Exercise objective →
Take every line from the first down to the line with "PI = math.pi" and set it down exactly, without the pictures.

Information shown →
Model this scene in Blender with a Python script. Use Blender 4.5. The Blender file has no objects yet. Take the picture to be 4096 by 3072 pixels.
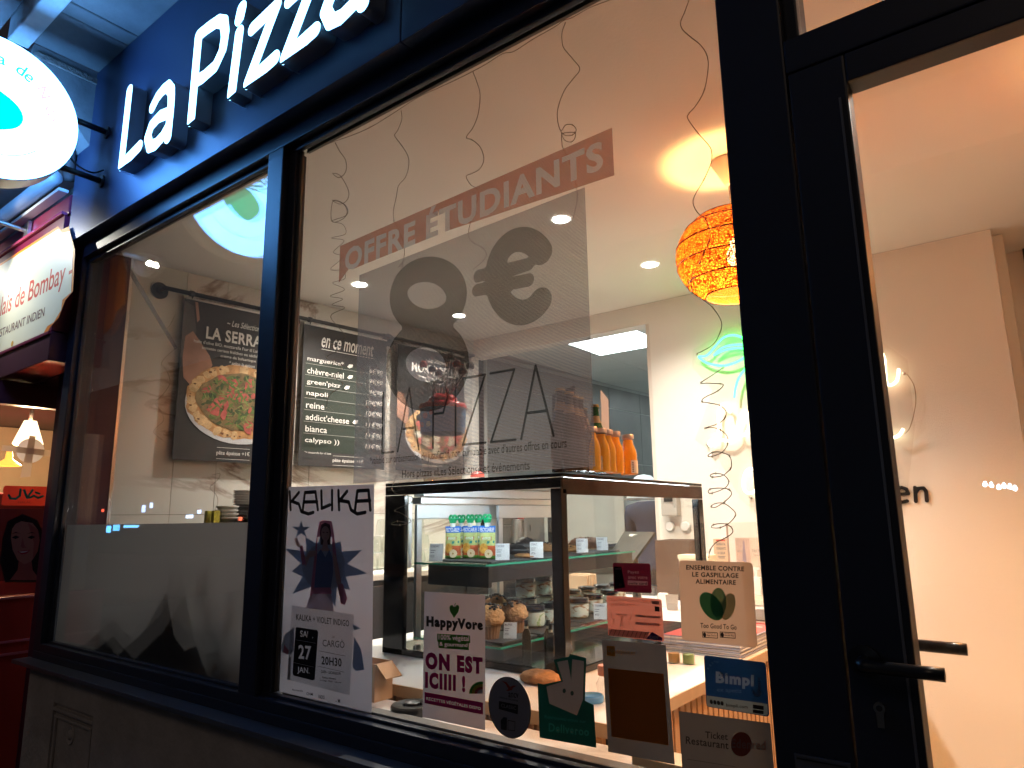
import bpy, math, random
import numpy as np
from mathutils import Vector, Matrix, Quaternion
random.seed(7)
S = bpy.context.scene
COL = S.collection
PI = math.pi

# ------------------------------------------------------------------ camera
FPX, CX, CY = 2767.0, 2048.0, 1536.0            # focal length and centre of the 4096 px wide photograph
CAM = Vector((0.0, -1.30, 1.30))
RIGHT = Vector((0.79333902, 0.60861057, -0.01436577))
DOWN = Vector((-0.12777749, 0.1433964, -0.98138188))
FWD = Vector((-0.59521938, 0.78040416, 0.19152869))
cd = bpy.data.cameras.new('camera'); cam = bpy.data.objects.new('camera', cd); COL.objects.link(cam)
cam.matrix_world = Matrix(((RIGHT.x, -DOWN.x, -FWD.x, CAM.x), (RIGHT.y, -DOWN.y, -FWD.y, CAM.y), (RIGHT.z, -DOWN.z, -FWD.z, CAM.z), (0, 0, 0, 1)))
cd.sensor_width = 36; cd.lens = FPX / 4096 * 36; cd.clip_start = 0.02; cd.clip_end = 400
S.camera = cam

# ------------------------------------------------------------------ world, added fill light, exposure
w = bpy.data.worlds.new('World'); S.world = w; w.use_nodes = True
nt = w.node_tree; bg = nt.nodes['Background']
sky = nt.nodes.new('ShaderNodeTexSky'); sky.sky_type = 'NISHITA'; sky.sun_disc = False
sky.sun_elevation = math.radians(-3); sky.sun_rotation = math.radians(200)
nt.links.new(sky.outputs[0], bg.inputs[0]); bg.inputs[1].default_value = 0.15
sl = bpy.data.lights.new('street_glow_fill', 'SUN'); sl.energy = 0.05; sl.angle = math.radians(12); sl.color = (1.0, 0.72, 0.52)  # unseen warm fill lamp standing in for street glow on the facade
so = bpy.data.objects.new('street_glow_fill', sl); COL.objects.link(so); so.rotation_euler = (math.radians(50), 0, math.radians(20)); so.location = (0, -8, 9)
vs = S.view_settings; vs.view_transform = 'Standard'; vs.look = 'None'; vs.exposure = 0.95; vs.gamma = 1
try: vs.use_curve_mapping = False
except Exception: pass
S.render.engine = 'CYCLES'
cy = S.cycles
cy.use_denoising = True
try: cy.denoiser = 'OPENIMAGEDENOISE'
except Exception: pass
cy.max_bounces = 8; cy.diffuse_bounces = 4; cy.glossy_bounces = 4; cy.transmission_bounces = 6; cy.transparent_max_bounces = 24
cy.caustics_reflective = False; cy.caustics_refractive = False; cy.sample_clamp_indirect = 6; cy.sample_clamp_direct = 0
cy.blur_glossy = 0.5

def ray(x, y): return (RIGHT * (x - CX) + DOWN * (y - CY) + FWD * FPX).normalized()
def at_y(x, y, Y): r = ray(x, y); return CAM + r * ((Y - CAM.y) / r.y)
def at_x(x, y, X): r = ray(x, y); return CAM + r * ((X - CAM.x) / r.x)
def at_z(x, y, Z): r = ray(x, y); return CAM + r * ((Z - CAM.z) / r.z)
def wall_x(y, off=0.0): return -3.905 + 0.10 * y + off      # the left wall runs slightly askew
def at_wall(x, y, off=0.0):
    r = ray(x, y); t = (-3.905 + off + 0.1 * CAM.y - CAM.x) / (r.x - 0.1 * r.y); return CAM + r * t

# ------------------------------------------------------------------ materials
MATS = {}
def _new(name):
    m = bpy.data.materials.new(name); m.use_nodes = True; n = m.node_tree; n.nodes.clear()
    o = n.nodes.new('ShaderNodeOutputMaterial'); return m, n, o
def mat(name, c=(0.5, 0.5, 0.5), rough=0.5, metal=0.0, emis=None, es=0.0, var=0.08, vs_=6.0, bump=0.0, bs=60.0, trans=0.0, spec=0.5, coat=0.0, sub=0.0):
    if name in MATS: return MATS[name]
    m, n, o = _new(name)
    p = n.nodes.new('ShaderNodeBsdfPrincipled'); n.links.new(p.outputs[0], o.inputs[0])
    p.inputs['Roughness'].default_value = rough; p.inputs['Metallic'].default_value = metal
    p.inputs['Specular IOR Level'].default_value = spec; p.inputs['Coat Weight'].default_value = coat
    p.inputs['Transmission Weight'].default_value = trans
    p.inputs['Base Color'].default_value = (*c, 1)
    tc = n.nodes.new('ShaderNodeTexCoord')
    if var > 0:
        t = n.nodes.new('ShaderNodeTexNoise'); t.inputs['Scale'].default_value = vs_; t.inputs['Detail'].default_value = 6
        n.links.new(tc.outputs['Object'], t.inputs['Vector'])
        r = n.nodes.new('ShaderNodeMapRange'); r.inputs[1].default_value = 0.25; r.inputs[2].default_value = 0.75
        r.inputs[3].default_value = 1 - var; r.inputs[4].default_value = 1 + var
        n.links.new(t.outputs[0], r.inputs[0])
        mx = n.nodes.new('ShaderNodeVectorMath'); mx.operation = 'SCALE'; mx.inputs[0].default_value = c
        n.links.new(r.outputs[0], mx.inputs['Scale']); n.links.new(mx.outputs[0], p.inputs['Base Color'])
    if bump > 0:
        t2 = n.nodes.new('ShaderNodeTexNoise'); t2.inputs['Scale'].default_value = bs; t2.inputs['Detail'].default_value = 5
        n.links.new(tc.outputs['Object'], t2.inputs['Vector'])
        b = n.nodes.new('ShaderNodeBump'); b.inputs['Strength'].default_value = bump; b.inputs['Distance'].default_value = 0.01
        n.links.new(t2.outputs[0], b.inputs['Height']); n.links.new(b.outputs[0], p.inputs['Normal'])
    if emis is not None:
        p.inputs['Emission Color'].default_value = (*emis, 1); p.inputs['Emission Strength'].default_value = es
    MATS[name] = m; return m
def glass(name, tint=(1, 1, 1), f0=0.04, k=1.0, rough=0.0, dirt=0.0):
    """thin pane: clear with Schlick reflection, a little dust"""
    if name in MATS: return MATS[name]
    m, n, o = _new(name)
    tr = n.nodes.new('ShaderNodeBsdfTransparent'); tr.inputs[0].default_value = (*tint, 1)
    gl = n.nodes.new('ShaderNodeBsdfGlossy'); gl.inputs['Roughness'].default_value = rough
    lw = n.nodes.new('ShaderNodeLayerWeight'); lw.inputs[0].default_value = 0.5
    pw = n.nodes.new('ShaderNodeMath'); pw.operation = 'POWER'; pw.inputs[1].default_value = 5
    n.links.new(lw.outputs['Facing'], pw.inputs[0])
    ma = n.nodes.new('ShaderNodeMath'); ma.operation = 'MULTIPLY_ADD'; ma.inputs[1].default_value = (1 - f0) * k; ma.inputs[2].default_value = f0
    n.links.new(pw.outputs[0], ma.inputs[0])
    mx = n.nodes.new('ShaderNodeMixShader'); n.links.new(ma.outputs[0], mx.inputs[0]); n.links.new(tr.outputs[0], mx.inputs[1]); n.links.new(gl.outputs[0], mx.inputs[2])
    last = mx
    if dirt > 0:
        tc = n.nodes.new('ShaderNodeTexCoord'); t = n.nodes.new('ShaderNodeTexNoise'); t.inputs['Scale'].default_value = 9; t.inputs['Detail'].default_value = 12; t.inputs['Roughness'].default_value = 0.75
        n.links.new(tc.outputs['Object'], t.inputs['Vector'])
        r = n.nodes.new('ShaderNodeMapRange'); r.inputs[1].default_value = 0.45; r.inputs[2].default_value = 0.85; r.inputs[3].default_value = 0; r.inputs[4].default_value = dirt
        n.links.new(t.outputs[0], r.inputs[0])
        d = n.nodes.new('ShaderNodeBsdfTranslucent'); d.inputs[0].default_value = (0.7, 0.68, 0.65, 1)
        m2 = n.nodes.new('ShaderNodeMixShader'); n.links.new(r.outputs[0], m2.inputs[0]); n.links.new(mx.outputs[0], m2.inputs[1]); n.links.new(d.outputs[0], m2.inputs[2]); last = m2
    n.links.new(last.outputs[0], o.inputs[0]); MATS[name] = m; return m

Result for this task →
Model this scene in Blender with a Python script. Use Blender 4.5. The Blender file has no objects yet. Take the picture to be 4096 by 3072 pixels.
import bpy, math, random
import numpy as np
from mathutils import Vector, Matrix, Quaternion
random.seed(7)
S = bpy.context.scene
COL = S.collection
PI = math.pi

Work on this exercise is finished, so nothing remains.